掲載日:2019年05月12日 試乗インプレ・レビュー
写真/井上 演 取材・文/佐賀山敏行
早速、試乗してみる。またがってみて、まずはじめにシート高の低さを実感。僕は前モデルにも乗ったことがあるのだが、確実に足つき性は良くなっている。このクラスのスクーターは街中での使用が多く、ストップ&ゴーも多め。だからこそ、足つき性は重要なポイントだといえるだろう。
いざ、走りはじめる。トリシティ155の車両重量は165kgで、同クラスのなかでは重い方。当然、加速もそれなり……かと思いきや、意外にもスルスルとスピードを上げていく。もちろん、NMAX155やマジェスティSと同じ加速スピードで走れるわけではないだろうが、それでも日常域で不足を感じることはない。むしろ一般道ではクルマの流れをリードすることも可能で、155cc「BLUE CORE」エンジンの性能の高さを見せつけられた。
高速道路も、法定速度で巡航してもまだエンジンに余裕はある。
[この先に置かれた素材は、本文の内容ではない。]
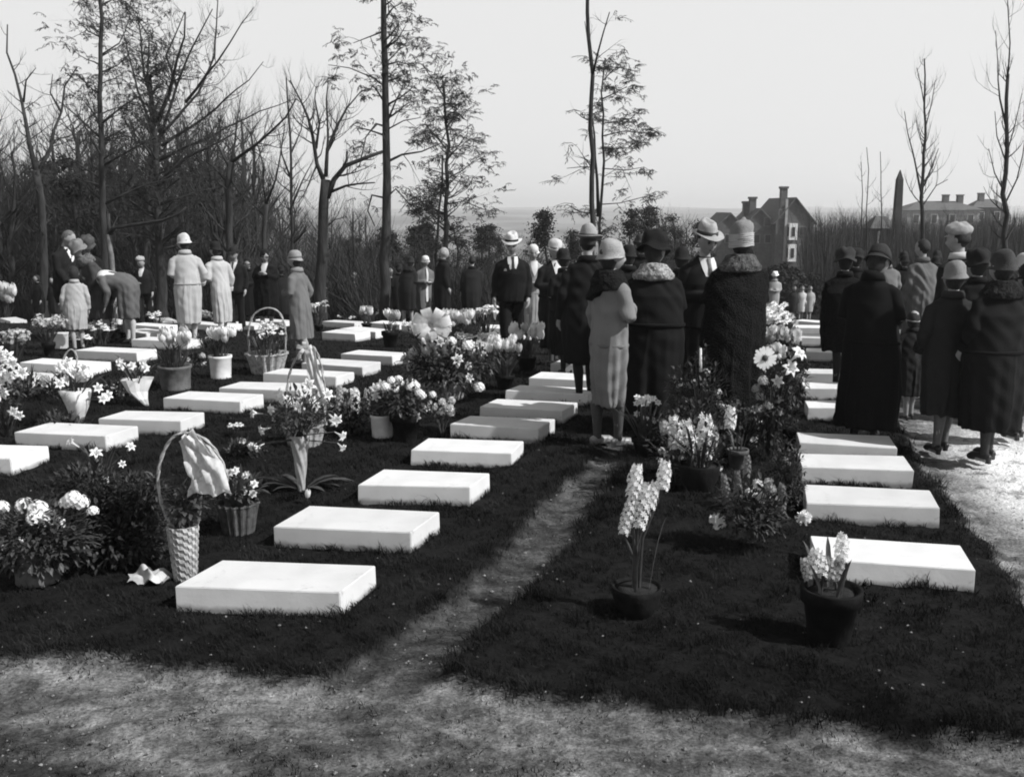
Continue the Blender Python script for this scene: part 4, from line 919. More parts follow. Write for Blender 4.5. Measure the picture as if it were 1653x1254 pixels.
for x, y in ((1228, 640), (1222, 628), (1240, 655), (1225, 660), (1254, 645), (1256, 628), (1292, 612), (1258, 665), (1232, 615)): a.fl('cluster', x, y, 8, (0, -1, .3), M_petalg)
a.bush(1245, 660, 30, 72, 520, .02); a.bush(1282, 610, 22, 52, 330, .02, hollow=.5)
for i in range(26): b_ = a.P(1262+R.uniform(-8, 20), 690+R.uniform(-30, 70)); a.fo.leaf(b_, b_+Vector((R.uniform(.02, .22), R.uniform(-.1, .1), R.uniform(-.12, .2))), .012, bend=.4)
a.done(M_leafd)
a = Arr('azalea_bush', 1275, 830, 'dark leafy shrub with tiny pale flowers against the right row of slabs', 'potted flowers'); a.rim = Vector((0, 0, .02)); a.rw = .06
a.bush(1268, 770, 30, 60, 620, .016)
for i in range(14): a.fl('posy', 1266+R.uniform(-28, 26), 780+R.uniform(-45, 45), 4.5, (0, -1, .4), M_petald)
a.done(M_leafd)
for bx_, by_, w_, h_, n, lab, kd in ((1250, 625, 60, 52, 30, 'bank of pale tulips and dark leaves nearest the fur coated woman at right', 'tulip'), (1262, 585, 62, 42, 30, 'second bank of white tulips along the right row of slabs', 'tulip'), (1255, 560, 60, 50, 34, 'third bank of white flowers along the right row of slabs', 'daffodil'), (1248, 535, 50, 36, 26, 'farthest bank of white flowers beside the right row of slabs', 'daffodil')):
    a = Arr('tulip_bank', bx_, by_, lab, 'flower bank'); a.rim = Vector((0, 0, .01)); a.rw = w_*a.k*.45
    a.bush(bx_, by_-h_*.4, w_/2, h_*.4, 260, .035)
    for i in range(n): a.fl(kd, bx_+R.uniform(-w_, w_)*.47, by_-h_+R.uniform(-8, 12), 6 if kd == 'tulip' else 7, (R.uniform(-.3, .3), -.5, .8), None if R.random() < .75 else M_petalg, stem=i % 3 == 0)
    a.done(M_leafd)
rnd_sp = ((1110, 770, 60, 46, 'tangle of dark leaves and pale blooms around the clustered hyacinths'), (1195, 735, 46, 60, 'dark leafy blooms filling the bank left of the big daisy bouquet'), (1070, 735, 36, 44, 'leafy clump with white blooms between the flat topped blossoms and hyacinths'), (1165, 700, 40, 60, 'dark evergreen and white blooms at the hem of the black fur coat'), (1262, 700, 30, 60, 'leafy stand of pale blooms beneath the lilies of the daisy bouquet'), (1235, 640, 30, 46, 'leafy stand of white blooms behind the daisy bouquet'))
for bx_, by_, w_, h_, lab in rnd_sp:
    a = Arr('flower_clump', bx_, by_, lab, 'flower clump'); a.rim = Vector((0, 0, .01)); a.rw = w_*a.k*.6
    a.bush(bx_, by_-h_*.7, w_, h_*.75, 620, .017)
    for i in range(22): a.fl(R.choice(('posy', 'posy', 'daffodil', 'cluster')), bx_+R.uniform(-w_, w_)*.85, by_-h_*.8+R.uniform(-h_, h_)*.6, R.uniform(4, 7.5), (R.uniform(-.5, .5), -.8, .5), M_petal if R.random() < .55 else M_petalg)
    a.straps(14, h_*1.3, w_*1.2, .014); a.done(M_leafd)
# --- foreground left
a = Arr('azalea_pot', 62, 938, 'big spreading potted azalea with white blossoms at the lower left edge', 'potted flowers'); a.pot(66, 62, M_pot, 'cyl')
for x, y, r_ in ((40, 818, 13), (62, 824, 15), (78, 838, 14), (92, 846, 12), (55, 838, 11), (118, 805, 12), (130, 812, 12), (108, 812, 10), (150, 825, 8), (20, 862, 9), (32, 876, 9), (8, 880, 9), (70, 860, 9), (3, 820, 11)): a.fl('cluster', x, y, r_, (0, -1, .5))
a.bush(60, 868, 82, 48, 1500, .022); a.fo.leaf(a.P(90, 880, -.1), a.P(165, 868, -.1), .05); a.fo.leaf(a.P(100, 900, -.1), a.P(150, 890, -.15), .05); a.done()
a = Arr('evergreen_spray', 190, 905, 'mass of dark leafy sprays between the azalea and the wicker vase', 'flower spray'); a.rim = Vector((0, 0, .03)); a.rw = .15
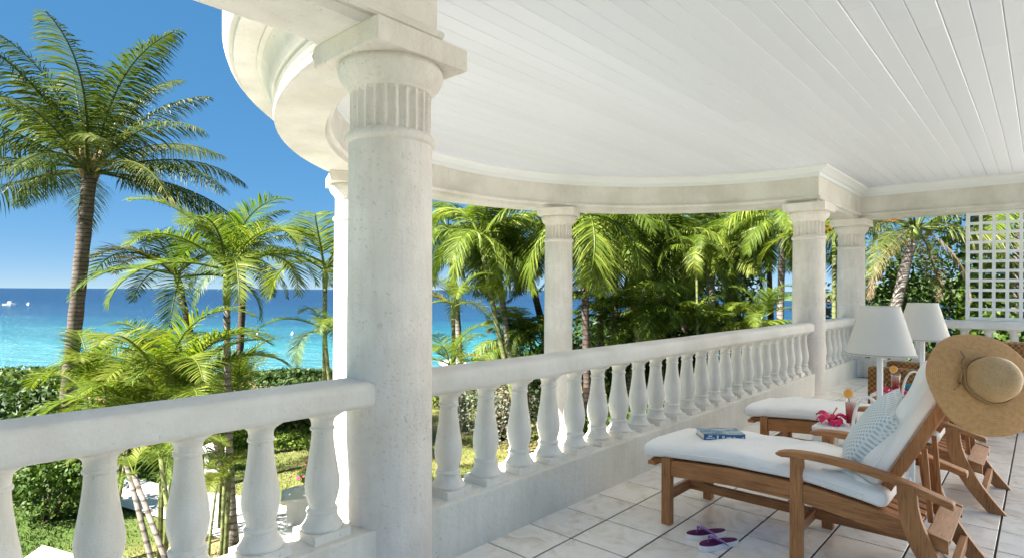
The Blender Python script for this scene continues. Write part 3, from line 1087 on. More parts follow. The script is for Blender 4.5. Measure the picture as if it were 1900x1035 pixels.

追い越し車線に無理なく出られたことも、好ポイントとして付け加えておきたい。これなら通勤や買い物だけでなく、ロングツーリングだってこなせそうだ。
今回は撮影ポイントに向かうために東京湾アクアラインを通った。当日は強風が吹いていたが、トリシティ155の安定感は素晴らしかった。ほとんど車体を振られることなく、横風吹きすさぶアクアラインを走りきったのは、大げさではなく感動を覚えるほど。
この安定感はワインディングでも続く。ピタッと路面に吸い付くようにして、右に左に曲がっていく。今回は幸いにして路面状況は良かったが、前モデルを試乗したときは秋で、路肩に落ちている大量の落ち葉を前輪が踏んでしまったときも、残る1輪がしっかりグリップしていたおかげで、スリップすることはなかった。
そして、低速時のふらつきがほとんどなかったのも特筆すべきポイントだろう。バイクで転倒するのは高速走行時よりも、停車寸前やUターンなどの低速時が多い。車体のバランスを崩しやすく、そのまま車体を支えきれずに転倒することがあるのだ。しかし、トリシティ155はそうした低速時こそ抜群の安定感を誇る。
これらの特性によって、ちょっとした悪路もへっちゃらだし、長時間走行でも疲れにくい。トリシティ155を「たかがスクーター」と侮ってはいけない……あらゆるシーンを走破し、ライダーに安心感をもたらす「真のオールマイティーモデル」だといえる。